Task to complete =>
The data must be written out once more, precisely as given.

##############################

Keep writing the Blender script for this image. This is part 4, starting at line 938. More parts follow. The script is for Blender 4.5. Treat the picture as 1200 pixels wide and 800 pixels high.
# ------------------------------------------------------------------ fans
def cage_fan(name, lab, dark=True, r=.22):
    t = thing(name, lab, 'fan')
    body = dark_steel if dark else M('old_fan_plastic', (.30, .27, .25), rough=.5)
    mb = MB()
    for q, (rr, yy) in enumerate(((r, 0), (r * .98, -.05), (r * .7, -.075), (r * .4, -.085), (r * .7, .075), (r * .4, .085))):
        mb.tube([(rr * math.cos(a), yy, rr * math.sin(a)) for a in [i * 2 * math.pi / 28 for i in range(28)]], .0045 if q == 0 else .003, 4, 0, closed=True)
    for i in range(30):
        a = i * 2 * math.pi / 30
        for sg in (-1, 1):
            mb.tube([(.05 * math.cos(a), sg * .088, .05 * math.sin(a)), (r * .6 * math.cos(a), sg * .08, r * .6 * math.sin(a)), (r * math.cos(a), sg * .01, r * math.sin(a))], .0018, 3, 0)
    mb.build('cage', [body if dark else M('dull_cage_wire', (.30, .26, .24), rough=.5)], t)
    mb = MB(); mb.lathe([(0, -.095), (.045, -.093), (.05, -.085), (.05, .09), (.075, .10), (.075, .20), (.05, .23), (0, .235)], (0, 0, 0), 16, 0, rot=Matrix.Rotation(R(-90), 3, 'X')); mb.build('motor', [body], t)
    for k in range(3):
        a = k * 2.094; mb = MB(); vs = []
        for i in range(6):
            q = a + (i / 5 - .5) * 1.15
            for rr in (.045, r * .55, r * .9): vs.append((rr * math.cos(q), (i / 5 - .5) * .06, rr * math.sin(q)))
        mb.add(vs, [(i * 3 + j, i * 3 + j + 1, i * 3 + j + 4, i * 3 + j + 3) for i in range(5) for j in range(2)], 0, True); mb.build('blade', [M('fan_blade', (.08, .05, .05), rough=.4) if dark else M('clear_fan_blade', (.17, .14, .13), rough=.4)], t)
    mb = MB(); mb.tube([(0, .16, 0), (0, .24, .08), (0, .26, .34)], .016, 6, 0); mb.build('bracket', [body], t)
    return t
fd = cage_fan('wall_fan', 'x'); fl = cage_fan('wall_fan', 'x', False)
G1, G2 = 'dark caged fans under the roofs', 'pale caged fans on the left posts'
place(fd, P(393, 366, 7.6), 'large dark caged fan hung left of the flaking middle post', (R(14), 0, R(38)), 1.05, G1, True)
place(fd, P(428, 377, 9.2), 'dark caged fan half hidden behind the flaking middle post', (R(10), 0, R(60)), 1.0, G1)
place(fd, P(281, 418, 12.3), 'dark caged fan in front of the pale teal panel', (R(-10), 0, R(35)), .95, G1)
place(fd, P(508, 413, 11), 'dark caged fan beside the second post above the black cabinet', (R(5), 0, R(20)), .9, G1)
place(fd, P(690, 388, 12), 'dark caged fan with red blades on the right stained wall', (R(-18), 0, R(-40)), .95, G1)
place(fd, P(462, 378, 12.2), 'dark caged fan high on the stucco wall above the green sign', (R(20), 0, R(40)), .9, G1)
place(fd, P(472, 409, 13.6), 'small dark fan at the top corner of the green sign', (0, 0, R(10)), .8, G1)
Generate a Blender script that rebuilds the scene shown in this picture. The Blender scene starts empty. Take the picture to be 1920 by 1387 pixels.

##############################

The output =>
Keep writing the Blender script for this image. This is part 4, starting at line 938. More parts follow. The script is for Blender 4.5. Treat the picture as 1200 pixels wide and 800 pixels high.
# ------------------------------------------------------------------ fans
def cage_fan(name, lab, dark=True, r=.22):
    t = thing(name, lab, 'fan')
    body = dark_steel if dark else M('old_fan_plastic', (.30, .27, .25), rough=.5)
    mb = MB()
    for q, (rr, yy) in enumerate(((r, 0), (r * .98, -.05), (r * .7, -.075), (r * .4, -.085), (r * .7, .075), (r * .4, .085))):
        mb.tube([(rr * math.cos(a), yy, rr * math.sin(a)) for a in [i * 2 * math.pi / 28 for i in range(28)]], .0045 if q == 0 else .003, 4, 0, closed=True)
    for i in range(30):
        a = i * 2 * math.pi / 30
        for sg in (-1, 1):
            mb.tube([(.05 * math.cos(a), sg * .088, .05 * math.sin(a)), (r * .6 * math.cos(a), sg * .08, r * .6 * math.sin(a)), (r * math.cos(a), sg * .01, r * math.sin(a))], .0018, 3, 0)
    mb.build('cage', [body if dark else M('dull_cage_wire', (.30, .26, .24), rough=.5)], t)
    mb = MB(); mb.lathe([(0, -.095), (.045, -.093), (.05, -.085), (.05, .09), (.075, .10), (.075, .20), (.05, .23), (0, .235)], (0, 0, 0), 16, 0, rot=Matrix.Rotation(R(-90), 3, 'X')); mb.build('motor', [body], t)
    for k in range(3):
        a = k * 2.094; mb = MB(); vs = []
        for i in range(6):
            q = a + (i / 5 - .5) * 1.15
            for rr in (.045, r * .55, r * .9): vs.append((rr * math.cos(q), (i / 5 - .5) * .06, rr * math.sin(q)))
        mb.add(vs, [(i * 3 + j, i * 3 + j + 1, i * 3 + j + 4, i * 3 + j + 3) for i in range(5) for j in range(2)], 0, True); mb.build('blade', [M('fan_blade', (.08, .05, .05), rough=.4) if dark else M('clear_fan_blade', (.17, .14, .13), rough=.4)], t)
    mb = MB(); mb.tube([(0, .16, 0), (0, .24, .08), (0, .26, .34)], .016, 6, 0); mb.build('bracket', [body], t)
    return t
fd = cage_fan('wall_fan', 'x'); fl = cage_fan('wall_fan', 'x', False)
G1, G2 = 'dark caged fans under the roofs', 'pale caged fans on the left posts'
place(fd, P(393, 366, 7.6), 'large dark caged fan hung left of the flaking middle post', (R(14), 0, R(38)), 1.05, G1, True)
place(fd, P(428, 377, 9.2), 'dark caged fan half hidden behind the flaking middle post', (R(10), 0, R(60)), 1.0, G1)
place(fd, P(281, 418, 12.3), 'dark caged fan in front of the pale teal panel', (R(-10), 0, R(35)), .95, G1)
place(fd, P(508, 413, 11), 'dark caged fan beside the second post above the black cabinet', (R(5), 0, R(20)), .9, G1)
place(fd, P(690, 388, 12), 'dark caged fan with red blades on the right stained wall', (R(-18), 0, R(-40)), .95, G1)
place(fd, P(462, 378, 12.2), 'dark caged fan high on the stucco wall above the green sign', (R(20), 0, R(40)), .9, G1)
place(fd, P(472, 409, 13.6), 'small dark fan at the top corner of the green sign', (0, 0, R(10)), .8, G1)
Generate a Blender script that rebuilds the scene shown in this picture. The Blender scene starts empty. Take the picture to be 1920 by 1387 pixels.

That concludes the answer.